The pattern is an enum and a switch

Define the states: enum { GREEN, YELLOW, RED } state = GREEN;. In loop(), switch on the current state, set the right pins, wait for the duration, then advance to the next state. That's it. Adding pedestrian-crossing buttons or sensor inputs becomes "in this state, also check if X" — but the structure of the code doesn't change.

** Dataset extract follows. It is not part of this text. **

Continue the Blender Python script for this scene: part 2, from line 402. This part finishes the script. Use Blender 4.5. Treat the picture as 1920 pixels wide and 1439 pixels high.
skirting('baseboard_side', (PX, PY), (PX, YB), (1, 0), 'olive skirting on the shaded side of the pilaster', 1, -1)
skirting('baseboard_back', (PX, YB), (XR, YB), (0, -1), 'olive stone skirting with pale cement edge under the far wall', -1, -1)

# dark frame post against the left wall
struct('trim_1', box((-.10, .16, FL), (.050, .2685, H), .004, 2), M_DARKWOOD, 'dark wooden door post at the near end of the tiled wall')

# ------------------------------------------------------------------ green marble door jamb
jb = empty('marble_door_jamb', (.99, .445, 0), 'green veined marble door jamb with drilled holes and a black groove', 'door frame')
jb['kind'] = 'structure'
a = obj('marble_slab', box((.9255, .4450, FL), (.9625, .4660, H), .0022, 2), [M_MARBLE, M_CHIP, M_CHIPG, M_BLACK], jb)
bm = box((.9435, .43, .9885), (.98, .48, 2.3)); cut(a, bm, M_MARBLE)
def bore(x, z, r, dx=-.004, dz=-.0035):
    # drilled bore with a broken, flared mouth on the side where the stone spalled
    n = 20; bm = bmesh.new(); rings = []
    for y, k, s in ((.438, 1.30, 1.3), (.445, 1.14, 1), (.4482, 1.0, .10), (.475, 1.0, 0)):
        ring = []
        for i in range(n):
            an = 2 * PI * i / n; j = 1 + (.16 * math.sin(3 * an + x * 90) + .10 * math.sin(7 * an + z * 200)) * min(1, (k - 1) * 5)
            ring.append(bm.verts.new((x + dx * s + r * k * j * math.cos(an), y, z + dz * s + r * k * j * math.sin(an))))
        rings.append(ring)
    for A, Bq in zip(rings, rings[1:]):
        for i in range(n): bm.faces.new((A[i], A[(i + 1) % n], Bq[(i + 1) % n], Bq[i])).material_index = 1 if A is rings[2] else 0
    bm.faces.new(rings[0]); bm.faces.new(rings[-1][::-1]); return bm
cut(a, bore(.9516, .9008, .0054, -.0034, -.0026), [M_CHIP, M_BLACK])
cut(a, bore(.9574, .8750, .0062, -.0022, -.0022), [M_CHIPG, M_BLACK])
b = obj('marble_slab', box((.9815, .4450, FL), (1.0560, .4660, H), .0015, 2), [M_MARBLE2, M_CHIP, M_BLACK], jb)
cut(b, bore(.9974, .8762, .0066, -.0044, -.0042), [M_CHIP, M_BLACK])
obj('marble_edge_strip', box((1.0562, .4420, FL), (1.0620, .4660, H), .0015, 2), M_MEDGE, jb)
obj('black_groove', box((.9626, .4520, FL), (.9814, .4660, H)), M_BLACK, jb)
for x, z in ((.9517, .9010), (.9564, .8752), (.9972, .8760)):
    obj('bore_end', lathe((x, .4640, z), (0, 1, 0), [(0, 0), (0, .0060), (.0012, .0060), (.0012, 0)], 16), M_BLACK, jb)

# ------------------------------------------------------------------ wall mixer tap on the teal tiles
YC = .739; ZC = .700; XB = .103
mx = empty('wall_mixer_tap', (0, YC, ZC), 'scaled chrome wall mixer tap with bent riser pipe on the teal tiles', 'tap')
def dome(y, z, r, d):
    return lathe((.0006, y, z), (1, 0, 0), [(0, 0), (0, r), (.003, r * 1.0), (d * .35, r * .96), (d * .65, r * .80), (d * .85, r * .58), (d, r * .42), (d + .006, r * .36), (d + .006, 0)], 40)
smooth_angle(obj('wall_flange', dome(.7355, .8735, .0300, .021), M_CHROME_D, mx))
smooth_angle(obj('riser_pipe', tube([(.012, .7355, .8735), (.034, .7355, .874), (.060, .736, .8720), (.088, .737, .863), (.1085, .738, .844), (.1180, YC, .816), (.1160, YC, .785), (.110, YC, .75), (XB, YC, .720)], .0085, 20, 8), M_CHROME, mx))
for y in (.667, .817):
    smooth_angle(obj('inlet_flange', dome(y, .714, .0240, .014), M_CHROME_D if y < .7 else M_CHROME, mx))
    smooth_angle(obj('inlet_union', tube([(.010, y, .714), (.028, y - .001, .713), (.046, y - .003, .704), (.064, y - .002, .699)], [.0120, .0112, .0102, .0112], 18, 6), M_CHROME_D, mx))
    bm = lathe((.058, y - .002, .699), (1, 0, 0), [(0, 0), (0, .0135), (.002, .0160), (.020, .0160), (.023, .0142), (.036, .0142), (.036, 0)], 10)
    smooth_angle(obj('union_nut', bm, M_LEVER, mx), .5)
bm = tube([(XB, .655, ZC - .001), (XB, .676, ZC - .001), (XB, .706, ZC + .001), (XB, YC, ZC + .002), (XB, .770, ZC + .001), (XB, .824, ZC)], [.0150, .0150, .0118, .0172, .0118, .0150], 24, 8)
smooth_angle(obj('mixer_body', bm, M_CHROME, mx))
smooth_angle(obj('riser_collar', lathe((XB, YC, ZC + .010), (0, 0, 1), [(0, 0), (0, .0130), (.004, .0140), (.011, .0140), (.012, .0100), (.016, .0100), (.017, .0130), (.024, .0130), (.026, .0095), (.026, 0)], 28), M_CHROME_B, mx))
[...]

The seductive trap is to skip the enum and just write a sequence of digitalWrite + delay calls in order. That works for the simple case. The moment you need to react to anything mid-cycle — a pedestrian button, an emergency override, a sensor that says "early advance" — you discover you've made it impossible. The state machine pattern keeps every possible "what should I do next?" question answerable in one place.

State machines compose

Almost every device you've ever owned is a state machine. The dishwasher cycles through prewash → wash → rinse → dry. The microwave runs idle → counting-down → done-beep → idle. Your smartphone's lock screen is a four-state machine. Recognising the pattern is half the battle; writing one neatly is the other half.